Perhaps in another time, this would be all right. Perhaps women after the third time someone “outright refused an order” would ask “Did you understand that was an order? Why not?”

Unfortunately these days most women grow up swimming in a soup of victimhood and feminism, in which they’re told they’re paid less because Patriarchy, and men disrespect them because Patriarchy, and people refuse to obey them because Patriarchy.

So most women, on getting what they think are clear orders outright refused, assume that this is because that mean, evil Patriarchy is out to get them. And most women, being no more aware of their style of communication than most people are, can’t understand why men don’t run into these problems and why with a grunt and a nod a male boss can get more out of subordinates than most women can.

In a life long ago and far away, in which I was trained in languages, I thought I’d end up being a translator/interpreter.

I’m going to attempt to perform this service for my readers:

If you’re a female and you think that all your subordinates and co-workers disrespect you and disobey you, watch how you’re speaking. Then phrase your orders as orders, your requests as requests, and don’t put in any more conditionals than you mean. Instead of “I wonder if you could have that dossier ready for me on Monday,” say “I need that dossier ready, on my desk, on Monday.” Instead of “If you no longer need that machine, could I have it?” say “I need that machine, now, please.” Be prepared by the way to be considered incredibly rude by other females. I know, because I’ve been accused of it a few times. (Of course, my tendency to lead with “poppycock” about some precious theory probably doesn’t help.) But you’ll find that in work environments, your orders get obeyed far more often, and, particularly if you work with men, a lot of your complaints about them ignoring you should lose all foundation.

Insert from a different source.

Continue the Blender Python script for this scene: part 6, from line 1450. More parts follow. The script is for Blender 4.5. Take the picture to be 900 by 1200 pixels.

Meanwhile, if you are a man or a female who doesn’t get this female language very well, pay attention when she says, “If you could, I wonder if it would be possible for you to fix those bugs by Friday.” If you can’t tell if it’s an order or a very conditional request, ask: “Is that an order?” This might puzzle the woman boss (or co-worker) but she should be able to answer.

There might be a war between men and women, but it’s entirely possible that war starts with communication problems. In the days of our species’ childhood, when men were hunters and women were gatherers, this might not have made that much difference, but now that we must work together, let us learn to understand each other.